There's an ambiguity here. These words are not from Luther’s last sermon, but rather from his An Admonition Against The Jews (1546) which was added to his last sermon. The Admonition can be found in English in LW 58. The sentence the LCMS is mentioning is probably that stated on page 459 (I have not cross-referenced it to WA 51:195 to check, but this probably it)- "Yet we want to exercise Christian love towards them and pray for them to convert and receive the Lord..." The sentence goes on to say "...whom they should properly honor more than we do. If anyone refuses to do this, let there be no doubt that he is an incorrigible Jew who will not cease to blaspheme Christ, to suck you dry, and (if he can) to kill you."
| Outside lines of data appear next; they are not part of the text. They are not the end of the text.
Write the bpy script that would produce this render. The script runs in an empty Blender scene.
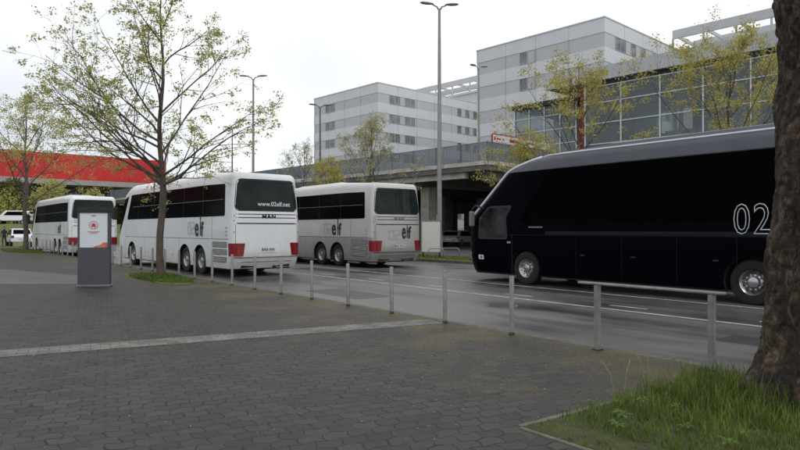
import bpy, bmesh, math, random
from mathutils import Vector, Matrix
R = math.radians
S = bpy.context.scene
COL = S.collection
D = bpy.data
random.seed(7)

# ------------------------------------------------------------------ camera, sky, sun, exposure
EYE = 1.58
cam = D.objects.new('camera', D.cameras.new('camera')); COL.objects.link(cam)
cam.location = (0, 0, EYE)
cam.rotation_euler = (R(90 + 0.38), 0, 0)
cam.data.lens = 28.2; cam.data.sensor_width = 36
cam.data.clip_start = 0.05; cam.data.clip_end = 3000
S.camera = cam
W = D.worlds.new("World"); S.world = W; W.use_nodes = True
nt = W.node_tree; nt.nodes.clear()
wo = nt.nodes.new('ShaderNodeOutputWorld'); bg = nt.nodes.new('ShaderNodeBackground')
sky = nt.nodes.new('ShaderNodeTexSky'); sky.sky_type = 'NISHITA'; sky.sun_disc = False
SUN_EL, SUN_AZ = 58, 150          # high, behind and to the right of the camera; soft under the cloud
sky.sun_elevation = R(SUN_EL); sky.sun_rotation = R(SUN_AZ)
sky.air_density = 1.0; sky.dust_density = 2.0
hsv = nt.nodes.new('ShaderNodeHueSaturation'); hsv.inputs['Saturation'].default_value = 0.15
# cloud cover: an even pale grey-white layer with soft uneven thickness over the sky
tc = nt.nodes.new('ShaderNodeTexCoord'); nz = nt.nodes.new('ShaderNodeTexNoise')
nz.inputs['Scale'].default_value = 1.6; nz.inputs['Detail'].default_value = 4
cr = nt.nodes.new('ShaderNodeValToRGB')
cr.color_ramp.elements[0].position = .44; cr.color_ramp.elements[0].color = (6.3, 6.8, 7.3, 1)
cr.color_ramp.elements[1].position = .66; cr.color_ramp.elements[1].color = (10.6, 10.6, 10.6, 1)
mx = nt.nodes.new('ShaderNodeMixRGB'); mx.inputs[0].default_value = .9
bg.inputs['Strength'].default_value = 0.1
nt.links.new(tc.outputs['Generated'], nz.inputs['Vector'])
nt.links.new(nz.outputs['Fac'], cr.inputs[0])
nt.links.new(sky.outputs[0], hsv.inputs['Color'])
nt.links.new(hsv.outputs[0], mx.inputs[1]); nt.links.new(cr.outputs[0], mx.inputs[2])
nt.links.new(mx.outputs[0], bg.inputs['Color']); nt.links.new(bg.outputs[0], wo.inputs[0])
sl = D.lights.new('sun', 'SUN'); sl.energy = 0.6; sl.angle = R(25); sl.color = (1, .97, .93)
so = D.objects.new('sun', sl); COL.objects.link(so)
az = R(SUN_AZ)
sd = Vector((math.sin(az)*math.cos(R(SUN_EL)), math.cos(az)*math.cos(R(SUN_EL)), math.sin(R(SUN_EL))))
so.rotation_euler = sd.to_track_quat('Z', 'Y').to_euler()
so.location = sd*50
S.view_settings.view_transform = 'Standard'; S.view_settings.look = 'None'
S.view_settings.exposure = 0.38; S.view_settings.gamma = 1; S.view_settings.use_curve_mapping = False

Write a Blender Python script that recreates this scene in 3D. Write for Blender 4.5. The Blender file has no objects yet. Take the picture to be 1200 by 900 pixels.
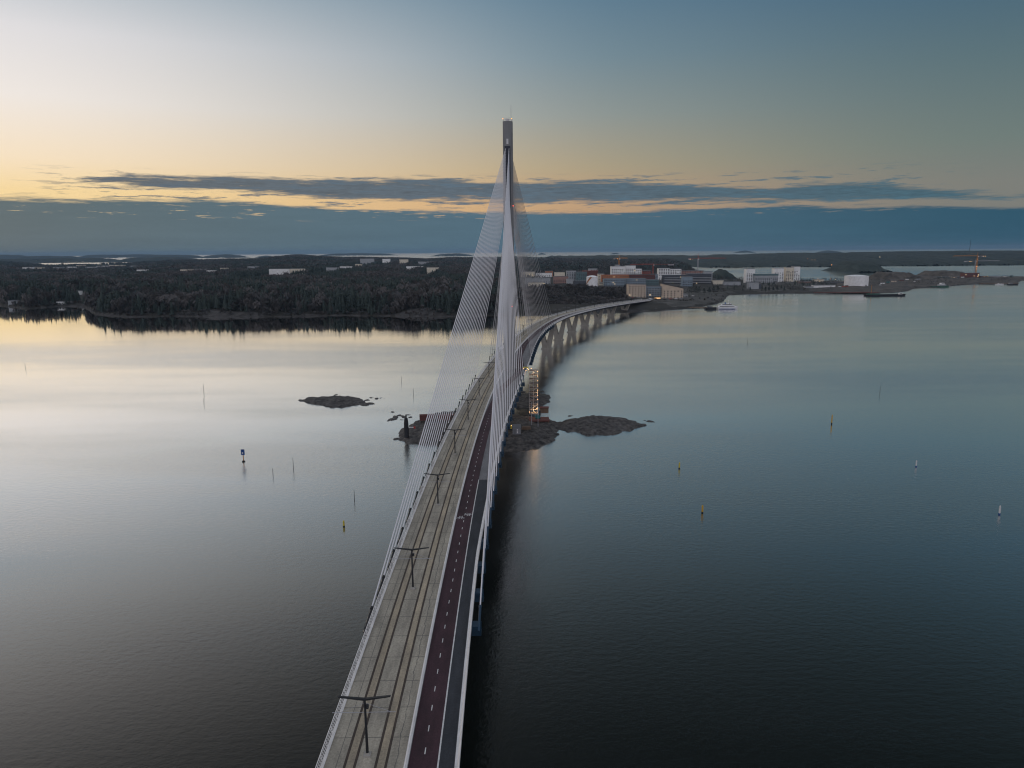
import bpy, math, random
import numpy as np
from mathutils import Vector, Matrix
random.seed(7); rng = np.random.default_rng(7)
S = bpy.context.scene; COL = S.collection
R = math.radians

# ------------------------------------------------------------------ camera
F = 833.0; PITCH = R(10.6); ROLL = R(0.45); H = 78.0
def ray(x, y):
    a = (x-600)/F; b = -(y-450)/F
    c, s = math.cos(ROLL), math.sin(ROLL)
    a, b = a*c + b*s, -a*s + b*c
    return a, math.cos(PITCH)+b*math.sin(PITCH), -math.sin(PITCH)+b*math.cos(PITCH)
def at_h(x, y, h=0.0):
    dx, dy, dz = ray(x, y); t = (h-H)/dz
    return Vector((dx*t, dy*t, h))
def at_d(x, y, d):
    dx, dy, dz = ray(x, y); t = d/dy
    return Vector((dx*t, d, H+dz*t))
cam = bpy.data.cameras.new('camera'); co = bpy.data.objects.new('camera', cam); COL.objects.link(co)
cam.sensor_width = 36; cam.lens = F/1200*36; cam.clip_start = .5; cam.clip_end = 120000
co.matrix_world = Matrix.Translation((0, 0, H)) @ Matrix.Rotation(R(90)-PITCH, 4, 'X') @ Matrix.Rotation(-ROLL, 4, 'Z')
S.camera = co

# ------------------------------------------------------------------ materials
def mat(name, col, rough=.8, metal=0, var=0.0, vscale=1.0, emit=None, estr=0, col2=None, bump=0, bscale=None, stretch=None, spec=.5):
    m = bpy.data.materials.new(name); m.use_nodes = True
    n = m.node_tree.nodes; l = m.node_tree.links
    p = n['Principled BSDF']; p.inputs['Roughness'].default_value = rough
    p.inputs['Metallic'].default_value = metal; p.inputs['Specular IOR Level'].default_value = spec
    p.inputs['Base Color'].default_value = (*col, 1)
    if var or col2 or bump:
        tc = n.new('ShaderNodeTexCoord'); mp = n.new('ShaderNodeMapping')
        l.new(tc.outputs['Object'], mp.inputs[0])
        if stretch: mp.inputs['Scale'].default_value = stretch
        nz = n.new('ShaderNodeTexNoise'); nz.inputs['Scale'].default_value = vscale; nz.inputs['Detail'].default_value = 6
        nz.inputs['Roughness'].default_value = .65
        l.new(mp.outputs[0], nz.inputs['Vector'])
        rp = n.new('ShaderNodeValToRGB'); rp.color_ramp.elements[0].position = .32; rp.color_ramp.elements[1].position = .68
        a = [c*(1-var) for c in col]; b = col2 if col2 else [min(1, c*(1+var)) for c in col]
        rp.color_ramp.elements[0].color = (*a, 1); rp.color_ramp.elements[1].color = (*b, 1)
        l.new(nz.outputs[0], rp.inputs[0]); l.new(rp.outputs[0], p.inputs['Base Color'])
        if bump:
            nb = n.new('ShaderNodeTexNoise'); nb.inputs['Scale'].default_value = bscale or vscale*3; nb.inputs['Detail'].default_value = 5
            l.new(mp.outputs[0], nb.inputs['Vector'])
            bp = n.new('ShaderNodeBump'); bp.inputs['Strength'].default_value = .6; bp.inputs['Distance'].default_value = bump
            l.new(nb.outputs[0], bp.inputs['Height']); l.new(bp.outputs[0], p.inputs['Normal'])
    if emit:
        p.inputs['Emission Color'].default_value = (*emit, 1); p.inputs['Emission Strength'].default_value = estr
    return m
M = {}
M['white_steel'] = mat('white_steel', (.75,.75,.76), .5, var=.12, vscale=.6)
M['cable'] = mat('cable_sheath', (.66,.66,.70), .45)
M['pylon'] = mat('pylon_concrete', (.22,.225,.235), .85, var=.16, vscale=.35, stretch=(1,1,.25))
M['pylon_dark'] = mat('slot_painted_shadow', (.035,.04,.06), .8)
M['concrete'] = mat('pier_concrete', (.34,.325,.30), .85, var=.2, vscale=.4, stretch=(1,1,.4))
M['girder'] = mat('weathered_girder', (.05,.055,.07), .7, var=.2, vscale=.5)
M['blue'] = mat('blue_painted_steel', (.008,.035,.07), .5, var=.15, vscale=1)
M['dark_steel'] = mat('dark_steel', (.012,.014,.018), .5)
M['rail'] = mat('rusty_rail_groove', (.05,.036,.028), .7, var=.35, vscale=.8)
M['mark'] = mat('white_road_paint', (.62,.62,.62), .7, var=.15, vscale=3)
M['asphalt_dark'] = mat('dark_asphalt', (.022,.027,.036), .85, var=.25, vscale=.35)
M['grey_walk'] = mat('pale_grey_asphalt', (.15,.15,.16), .85, var=.15, vscale=.5)
M['rock'] = mat('coastal_rock', (.028,.026,.026), .95, var=.5, vscale=.12, col2=(.085,.08,.078), bump=.6, bscale=.8)
M['islet'] = mat('dark_wet_rock', (.010,.010,.012), .9, vscale=.5, col2=(.13,.122,.115), bump=.5, bscale=.9)
M['soil'] = mat('forest_floor', (.022,.022,.018), 1, var=.3, vscale=.02, col2=(.05,.046,.04))
M['field'] = mat('bare_ground', (.03,.031,.028), 1, vscale=.05, col2=(.11,.105,.098))
M['gravel'] = mat('gravel', (.035,.034,.033), 1, col2=(.13,.115,.10), vscale=.06, bump=.6, bscale=.3)
M['conifer'] = mat('conifer_needles', (.014,.025,.025), 1, vscale=.035, col2=(.05,.066,.058))
M['bare'] = mat('bare_twigs', (.040,.042,.046), 1, vscale=.02, col2=(.125,.115,.113))
M['trunk'] = mat('bark', (.07,.06,.055), 1)
M['glass'] = mat('dark_window_glass', (.02,.026,.035), .35)
M['lit'] = mat('lit_window', (.3,.25,.15), .5, emit=(1,.72,.4), estr=.8)
def lamp(name, col, s): return mat(name, (.1,.1,.1), .5, emit=col, estr=s)
M['red_lamp'] = lamp('red_obstruction_light', (1,.10,.05), 2.5)
M['warm_lamp'] = lamp('warm_work_light', (1,.56,.22), 2.6)
M['white_lamp'] = lamp('white_work_light', (1,.84,.6), 2.6)
M['orange_lamp'] = lamp('sodium_light', (1,.40,.10), 2.2)
def plain(name, c, v=.12, vs=.15): 
    if name not in M: M[name] = mat(name, c, .8, var=v, vscale=vs)
    return M[name]
plain('beige', (.55,.45,.36)); plain('white_wall', (.78,.79,.8)); plain('grey_wall', (.34,.36,.39)); plain('bluegrey_wall', (.22,.28,.34))
plain('teal_wall', (.11,.17,.19)); plain('red_wall', (.26,.08,.06)); plain('orange_wall', (.40,.17,.09)); plain('pink_wall', (.30,.19,.17))
plain('dark_wall', (.07,.08,.10)); plain('cream_wall', (.68,.62,.52)); plain('roof_dark', (.05,.055,.065)); plain('roof_grey', (.16,.17,.19))
plain('tank_white', (.8,.8,.82)); plain('wood', (.16,.11,.08), .3, .5); plain('green_paint', (.04,.11,.08)); plain('hull_dark', (.02,.022,.028))
plain('hull_white', (.75,.76,.78)); plain('yellow', (.62,.50,.06)); plain('crane_orange', (.50,.22,.05)); plain('crane_red', (.35,.08,.06))
plain('crane_grey', (.35,.36,.40)); plain('buoy_orange', (.62,.36,.04)); plain('navy', (.015,.07,.25)); plain('black_paint', (.015,.015,.018)); plain('white_paint', (.7,.7,.72))
plain('container_grey', (.22,.23,.26)); plain('red_paint', (.40,.05,.04)); plain('teal_paint', (.03,.16,.17)); plain('brown_red', (.13,.05,.045))

def deck_mat(name, c1, c2, joint=True, jointcol=(.09,.088,.085)):
    m = bpy.data.materials.new(name); m.use_nodes = True; n = m.node_tree.nodes; l = m.node_tree.links
    p = n['Principled BSDF']; p.inputs['Roughness'].default_value = .85
    uv = n.new('ShaderNodeUVMap'); uv.uv_map = 'UV'
    def noise(sc, det, scale):
        mp = n.new('ShaderNodeMapping'); mp.inputs['Scale'].default_value = scale; l.new(uv.outputs[0], mp.inputs[0])
        z = n.new('ShaderNodeTexNoise'); z.inputs['Scale'].default_value = sc; z.inputs['Detail'].default_value = det; z.inputs['Roughness'].default_value = .7
        l.new(mp.outputs[0], z.inputs['Vector']); return z
    z1 = noise(.35, 7, (1, .35, 1)); rp = n.new('ShaderNodeValToRGB')
    rp.color_ramp.elements[0].position = .3; rp.color_ramp.elements[1].position = .7
    rp.color_ramp.elements[0].color = (*c1, 1); rp.color_ramp.elements[1].color = (*c2, 1); l.new(z1.outputs[0], rp.inputs[0])
    out = rp.outputs[0]
    z2 = noise(3.5, 5, (1, 1, 1)); mr = n.new('ShaderNodeMapRange'); mr.inputs[1].default_value = .25; mr.inputs[2].default_value = .75; mr.inputs[3].default_value = .62; mr.inputs[4].default_value = 1.22
    l.new(z2.outputs[0], mr.inputs[0])
    mx = n.new('ShaderNodeVectorMath'); mx.operation = 'SCALE'; l.new(out, mx.inputs[0]); l.new(mr.outputs[0], mx.inputs['Scale']); out = mx.outputs[0]
    z4 = noise(.11, 4, (5, .5, 1)); m4 = n.new('ShaderNodeMapRange'); m4.inputs[1].default_value = .35; m4.inputs[2].default_value = .62; m4.inputs[3].default_value = .74; m4.inputs[4].default_value = 1.06
    l.new(z4.outputs[0], m4.inputs[0]); mx4 = n.new('ShaderNodeVectorMath'); mx4.operation = 'SCALE'; l.new(out, mx4.inputs[0]); l.new(m4.outputs[0], mx4.inputs['Scale']); out = mx4.outputs[0]
    if joint:
        sp = n.new('ShaderNodeSeparateXYZ'); l.new(uv.outputs[0], sp.inputs[0])
        def mth(op, a, b=None):
            k = n.new('ShaderNodeMath'); k.operation = op
            for i, v in enumerate((a, b)):
                if v is None: continue
                if isinstance(v, (int, float)): k.inputs[i].default_value = v
                else: l.new(v, k.inputs[i])
            return k.outputs[0]
        md = mth('MODULO', sp.outputs[1], 5.6); j1 = mth('LESS_THAN', md, .13)
        dz = noise(.5, 2, (1, .6, 1)); off = mth('MULTIPLY', dz.outputs[0], .9)   # a wandering lengthwise crack
        c = mth('ABSOLUTE', mth('SUBTRACT', mth('ADD', sp.outputs[0], off), 8.45)); j2 = mth('LESS_THAN', c, .05)
        c3 = mth('ABSOLUTE', mth('SUBTRACT', sp.outputs[0], 1.45)); j3 = mth('LESS_THAN', c3, .04)
        jm = mth('MULTIPLY', mth('MAXIMUM', mth('MAXIMUM', j1, j2), j3), .75)
        mm = n.new('ShaderNodeMix'); mm.data_type = 'RGBA'; l.new(jm, mm.inputs[0]); l.new(out, mm.inputs[6]); mm.inputs[7].default_value = (*jointcol, 1); out = mm.outputs[2]
    l.new(out, p.inputs['Base Color']); return m
M['deck'] = deck_mat('tram_deck_concrete', (.27,.25,.21), (.50,.455,.37))
M['infill'] = deck_mat('track_infill', (.27,.24,.19), (.55,.46,.33), False)
M['bike'] = deck_mat('dark_red_asphalt', (.032,.014,.020), (.072,.031,.043), False)
M['foot'] = deck_mat('dark_footway_asphalt', (.020,.024,.032), (.050,.056,.068), False)
M['footgrey'] = deck_mat('pale_footway', (.15,.15,.16), (.23,.23,.24), False)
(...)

The Admonition was Luther's last blast of vitriol against the Jews. Luther still is quite harsh against the Jews, requesting that if the Jews don't convert, it wouldn't be a bad idea for the Lords to "drive them away." It's an odd document. It's obvious he wasn't calling for the Jews to be killed, but he certainly would only tolerate them in society if they converted. Otherwise, they were to be banished. Here again, Luther was not against Jews as "people" but rather he was quite intolerant of their religion. Whether or not being intolerant of their religion is best classified as antisemitism in the modern sense is where the debate lies today.
 

rakovsky

Active member
Otherwise, they were to be banished. Here again, Luther was not against Jews as "people" but rather he was quite intolerant of their religion.
You are making a good point that the conversion issue shows a difference from racism. But what if in Luther's scheme a Jewish person and his/her children became nonreligious or agnostic? It seems that Luther's response would unfortunately remain the same.
 

Tertiumquid

Active member
You are making a good point that the conversion issue shows a difference from racism. But what if in Luther's scheme a Jewish person and his/her children became nonreligious or agnostic? It seems that Luther's response would unfortunately remain the same.
Actually, I ended, "Whether or not being intolerant of their religion is best classified as antisemitism in the modern sense is where the debate lies today," so I didn't actually define the parameter of Luther's "racism."

In regards to your later point, I'm not exactly sure what argument you're put forth.